In a few posts from previous years, I’ve seen multiple comments about WashU not placing many students into top law schools. Can any current students and/or alums comment on this? This is really my one hold up with WashU (other option is Hopkins).
It’s going to be hard to get a solid answer on this because pre-law doesn’t have the structure that pre-med does, by nature of the fact that there isn’t really a required core set of classes.
By that I mean I can only think of 3 people who ever told me that they were pre-law. All are now in law school (well, one has already graduated). 2 of the 3 had full rides to T20 schools.
But that’s a small small group. I can easily name 2 dozen people in med school right now without thinking too hard.
Tl;dr: it’s a small sample size so I don’t think you’re going to get much input.
A few years ago when I was visiting, I remember seeing something that listed the names of the law schools where WashU students were either admitted or matriculated. (As a law school graduate myself, the information caught my eye). I don’t remember numbers, but I do remember thinking that there were a good number of acceptances to Harvard Law. I suggest that you call admissions tomorrow and ask to be put in contact with the pre-law office, which probably has that information.

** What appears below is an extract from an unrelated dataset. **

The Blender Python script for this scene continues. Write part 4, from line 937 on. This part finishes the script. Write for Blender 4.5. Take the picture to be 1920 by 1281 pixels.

My son is a senior at Wash U and we believe it is a fabulous school. He was accepted at several great law schools and was offered a free ride at some schools, including Wash U. He will be attending one of the so-called T14 (Top 14) schools in the fall. I don’t think you should pick an undergrad school on the basis of law school acceptance statistics (not that they are bad at Wash U, I don’t know what they are at any school). Law school’s rely very heavily on your LSAT and GPA. If you look at the threads under Law Schools on College Confidential you will see that most posters say that schools don’t care how easy your major was or where you went to school: they are just looking at the GPA (and LSAT which presumably will be the same wherever you go to undergrad). My son even asked his pre-law adviser whether going to a harder school was taken into account; he didn’t get a clear answer probably because there is no definitive answer - it could matter sometimes but often will not. What we have actually wondered is if you would be better off going to an “easier” school to get a higher GPA. I generally would advise against that because you still want to get a great undergrad education and you don’t really know that your GPA would be higher at a different school. But the bottom line is that not choosing Wash U because of some perceived inability to admit large numbers to good law schools does not make any sense. Again, take a look at the threads under Law Schools.
I wanted to mention further that I noticed today that NYU and Michigan law schools both say on their websites the the competitiveness of the undergraduate school IS taken into account in admission. Wash U should certainly be viewed as competitive for that purpose. But my original advice stands: a school does not really “get you into a good law school.” That is mostly based on your GPA and LSAT.